Sunday, December 18, 2011

Why BAPIs should not have Commit in them?

  We have always been told that BAPIs should not have Commit in them.but then what is the harm in using a commit in BAPIs?

One of the reasons stated is that functionalities if lagged inside in BAPI and then without considering the time lag, the commit statement is executed then it could cause setbacks and inconsistencies.

Another issue, is the upgrade issues poses by such statements as it would come increasing difficult with new error handling and functionalities or Business scenarios being added in newer releases.

But the primary reason is because of Transaction model developed for BAPIs
In Release 4.0 the commit control must be taken out of write BAPIs, that is, those BAPIs that cause database changes.The transaction model in which BAPIs are used determines how you have to program BAPIs.

Logical Unit of Work (LUW) and Statelessness

Within the context of the transaction model used to develop BAPIs for R/3 Releases 3.1 and 4.0 a transaction represents one processing step or one logical unit of work (LUW). An R/3 LUW is all the steps involved in a transaction including updating the database.
The whole transaction must be programmed to be stateless.

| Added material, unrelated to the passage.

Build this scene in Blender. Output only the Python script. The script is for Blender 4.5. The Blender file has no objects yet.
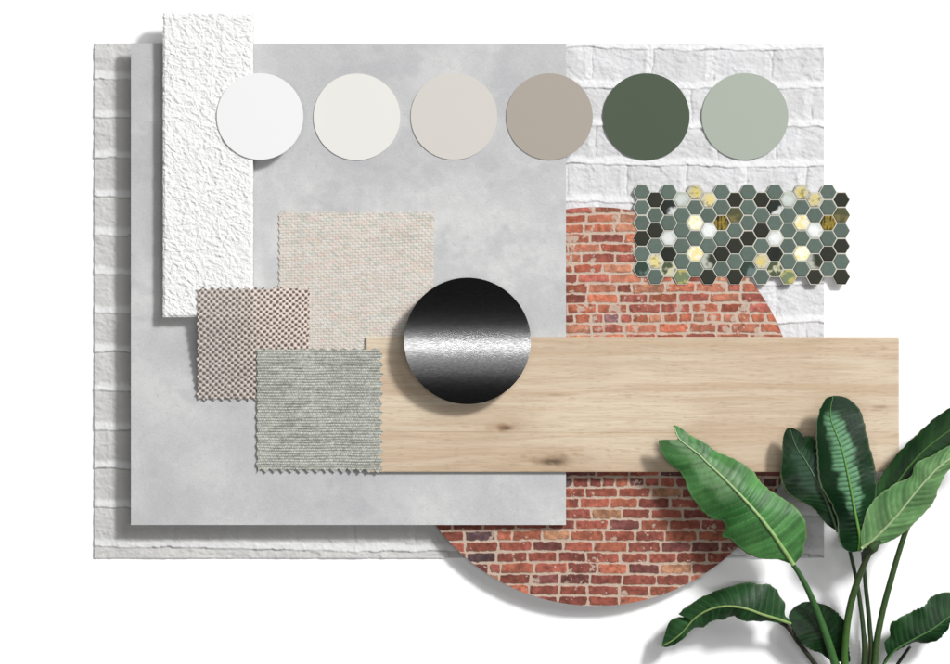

The ACID principle applies to transaction models, meaning that transactions are:
·         Atomic
When a transaction is called, database operations are either fully executed or not at all. Either all relevant data has to be changed in the database or none at all.
·         Consistent
If a transaction is called more than once, each call must have the same result. No data is imported that may indirectly affect the result.
·         Isolated
There must be no functional dependencies between two transactions, one transaction must not affect another transaction.
·         Durable
Changes cannot be reversed and transactions cannot be canceled. 

So, its important that we consider the ACID principle whenever we are constructing a Custom BAPI as well.